Friday, 4 December 2020

Without Money...

 Yesterday, I left the apartment to go do a few errands and was about to hop into my car when I realized I did not have my wallet with me. I’ve been doing that often lately. I’ve grown used to it and, when it happens, I simply talk to myself gently as one would do to a frustrated child to calm him down. This time, I said, “You’re not going to go very far without money.”

Heading back to the apartment to fetch the delinquent wallet, the “without money” was still on my mind and I wondered why. I realized that it brought up the memory of a passage in Isaiah:

"Come, all you who are thirsty, come to the waters; and you who have no money, come, buy and eat! Come, buy wine and milk without money and without cost. Why spend money on what is not bread, and your labor on what does not satisfy? Listen, listen to me, and eat what is good, and your soul will delight in the richest of fare.” Isaiah 55,1

In the Scriptures, we hear God constantly inviting us to come to him, even if we are sinful, even if we have nothing to offer.

“Without money and without cost...” It is easy to feel as if we need to buy our way into a relationship with God. If I am good.… if I pray... if I do this... if I avoid doing that. In the world, we need to prove ourselves, we need to have something to bargain with, we need to be worth something, if we wish to be considered a somebody.

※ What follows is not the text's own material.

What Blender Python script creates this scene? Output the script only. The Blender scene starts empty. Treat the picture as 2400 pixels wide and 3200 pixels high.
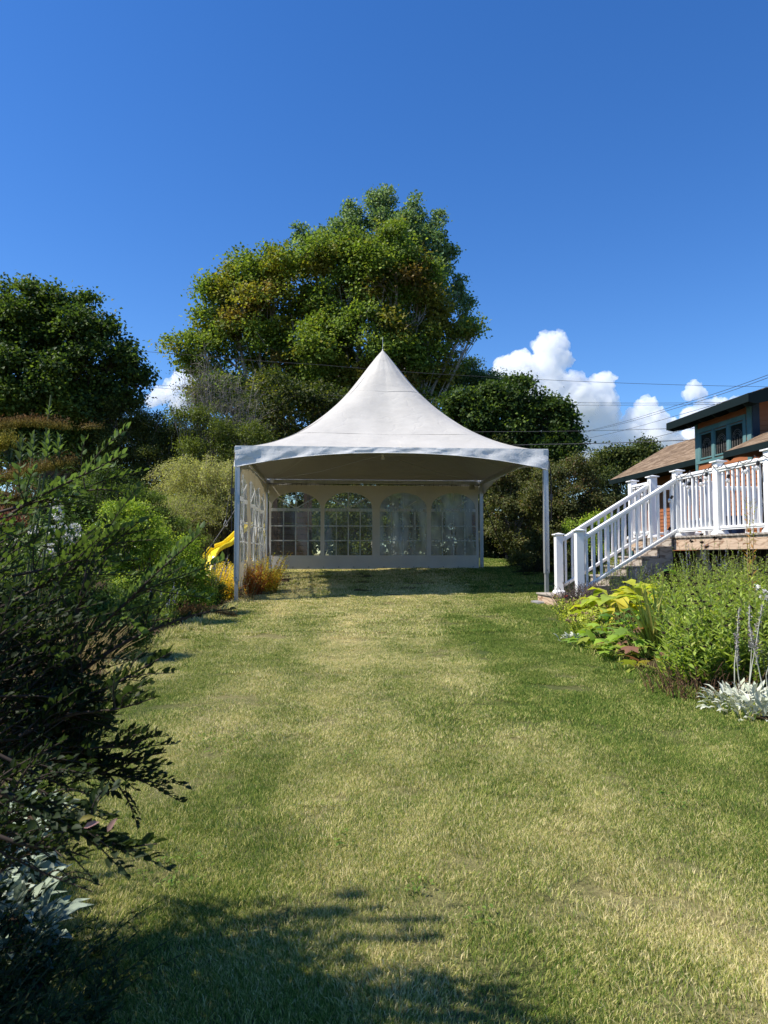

 God does things differently. He says: You have nothing to give me? Good! Come anyway. What you lack I will give you. You are weak? Good! Come, I will give you strength. You know you are a sinner? Good! Come, I will give you a new heart. You have nothing? Good! Come, I will fill you with treasures beyond your wildest dreams. You are a nobody? Good! Come, I will make you my daughter, my son - and then you will know who you are and how precious you are.

This may sound too easy. It seems I have nothing to do. God does everything. In a way that is true. But I also need to let God be God in my life. The problem lies there: I find that very difficult to do.

A glass full of nickels (a few years ago I would have written pennies!) leaves no space for anything else. If I am thirsty and want to drink, I will have to empty the glass first to make space for the water that can parch my thirst. If, because I feel a void inside of me, I fill my life with work, or busyness, or power, or pleasure, or distractions, or... Instead of the nickels in a glass, visualize anything that people use to attempt to camouflage the hurt, the emptiness, the loneliness, the fear, and the restlessness that they feel.

It is only when I accept to let go of my security blankets that I am open to let God fill me. What God wants to give me costs absolutely nothing, but it is not cheap. It requires that I be willing to empty myself of anything that might prevent me from receiving what God wants to give me. God only fills me in as much as I have space in my life to receive what he gives.